WRITTEN EXERCISE
Working from the top of the listing below, retype each line through the line containing "COL = SC.collection", both included, with no pictures.
⁂
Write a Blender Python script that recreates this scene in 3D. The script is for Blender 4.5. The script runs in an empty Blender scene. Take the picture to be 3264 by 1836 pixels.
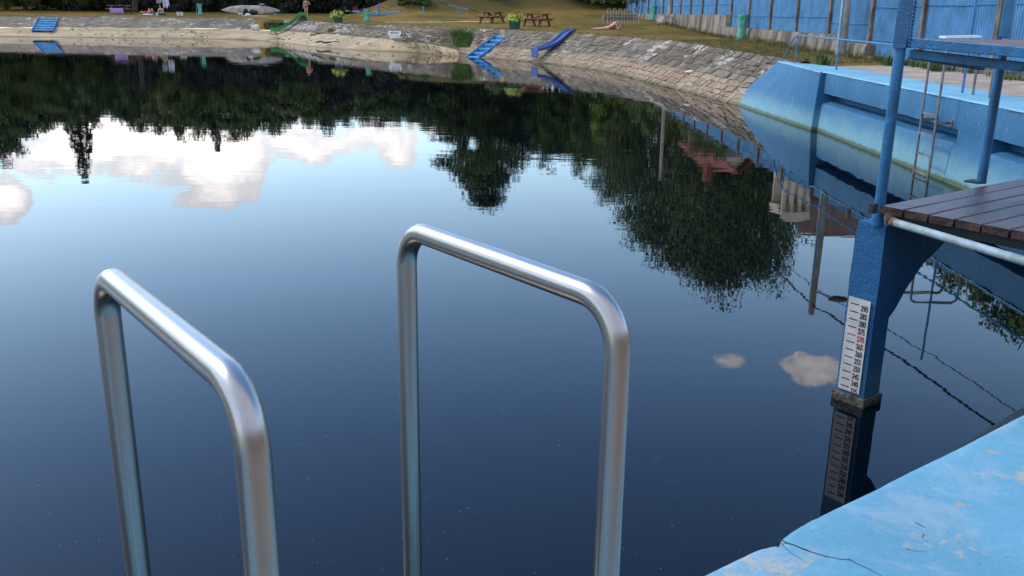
import bpy, bmesh, math, random
from mathutils import Vector, Matrix, noise
random.seed(11)
R = math.radians
PI = math.pi
SC = bpy.context.scene
COL = SC.collection

# ------------------------------------------------------------------ camera model
F, PITCH, ROLL, EYE = 2920.9, 0.2920960, 0.0141469, 2.37518
CX, CY = 1632.0, 918.0
FW = Vector((0, math.cos(PITCH), -math.sin(PITCH)))
UP = Vector((0, math.sin(PITCH), math.cos(PITCH)))
RT = Vector((1, 0, 0))
CR = RT*math.cos(ROLL)+UP*math.sin(ROLL)
CU = UP*math.cos(ROLL)-RT*math.sin(ROLL)

def ray(x, y): return FW+CR*((x-CX)/F)-CU*((y-CY)/F)
def at(x, y, z):                       # a point of the photograph on the level z
    d = ray(x, y); t = (z-EYE)/d.z
    return Vector((d.x*t, d.y*t, z))
def far(x, y, D):                      # a point of the photograph at the distance D
    d = ray(x, y); t = D/d.y
    return Vector((d.x*t, D, EYE+d.z*t))
def mirror(x, y, D):                   # what the water mirrors there, at the distance D
    p = far(x, y, D); return Vector((p.x, p.y, -p.z))

cam_d = bpy.data.cameras.new('camera'); cam = bpy.data.objects.new('camera', cam_d); COL.objects.link(cam)
cam_d.sensor_width = 36; cam_d.lens = F/3264*36; cam_d.clip_start = .05; cam_d.clip_end = 3000
M = Matrix.Identity(4)
for i in range(3):
    M[i][0] = CR[i]; M[i][1] = CU[i]; M[i][2] = -FW[i]
M[2][3] = EYE
cam.matrix_world = M
SC.camera = cam

# ------------------------------------------------------------------ node helpers
class NT:
    def __init__(s, tree): s.t = tree; s.n = tree.nodes; s.l = tree.links
    def new(s, typ, **kw):
        n = s.n.new(typ)
        for k, v in kw.items():
            if k in n.inputs: s.put(n.inputs[k], v)
            else: setattr(n, k, v)
        return n
    def put(s, sock, v):
        if isinstance(v, bpy.types.NodeSocket): s.l.new(v, sock)
        else: sock.default_value = v
    def math(s, op, a, b=0.0, c=0.0, clamp=False):
        n = s.n.new('ShaderNodeMath'); n.operation = op; n.use_clamp = clamp
        for i, v in enumerate((a, b, c)): s.put(n.inputs[i], v)
        return n.outputs[0]
    def vmath(s, op, a, b=(0, 0, 0)):
        n = s.n.new('ShaderNodeVectorMath'); n.operation = op
        s.put(n.inputs[0], a); s.put(n.inputs[1], b)
        return n.outputs['Value'] if op in ('LENGTH', 'DOT_PRODUCT', 'DISTANCE') else n.outputs[0]
    def mix(s, f, a, b):
        n = s.n.new('ShaderNodeMix'); n.data_type = 'RGBA'
        s.put(n.inputs[0], f); s.put(n.inputs[6], a); s.put(n.inputs[7], b)
        return n.outputs[2]
    def ramp(s, f, lo, hi, interp='SMOOTHSTEP'):
        n = s.n.new('ShaderNodeMapRange'); n.interpolation_type = interp
        s.put(n.inputs[0], f); s.put(n.inputs[1], lo); s.put(n.inputs[2], hi)
        return n.outputs[0]
    def noise(s, vec, scale, detail=4, rough=.55, dist=0):
        n = s.n.new('ShaderNodeTexNoise')
        s.put(n.inputs['Vector'], vec); s.put(n.inputs['Scale'], scale); n.inputs['Detail'].default_value = detail
        n.inputs['Roughness'].default_value = rough; n.inputs['Distortion'].default_value = dist
        return n.outputs[0]
    def mapping(s, vec, scale=(1, 1, 1), rot=(0, 0, 0), loc=(0, 0, 0)):
        n = s.n.new('ShaderNodeMapping'); s.put(n.inputs[0], vec)
        n.inputs[1].default_value = loc; n.inputs[2].default_value = rot; n.inputs[3].default_value = scale
        return n.outputs[0]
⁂
EXERCISE SOLUTION
Write a Blender Python script that recreates this scene in 3D. The script is for Blender 4.5. The script runs in an empty Blender scene. Take the picture to be 3264 by 1836 pixels.
import bpy, bmesh, math, random
from mathutils import Vector, Matrix, noise
random.seed(11)
R = math.radians
PI = math.pi
SC = bpy.context.scene
COL = SC.collection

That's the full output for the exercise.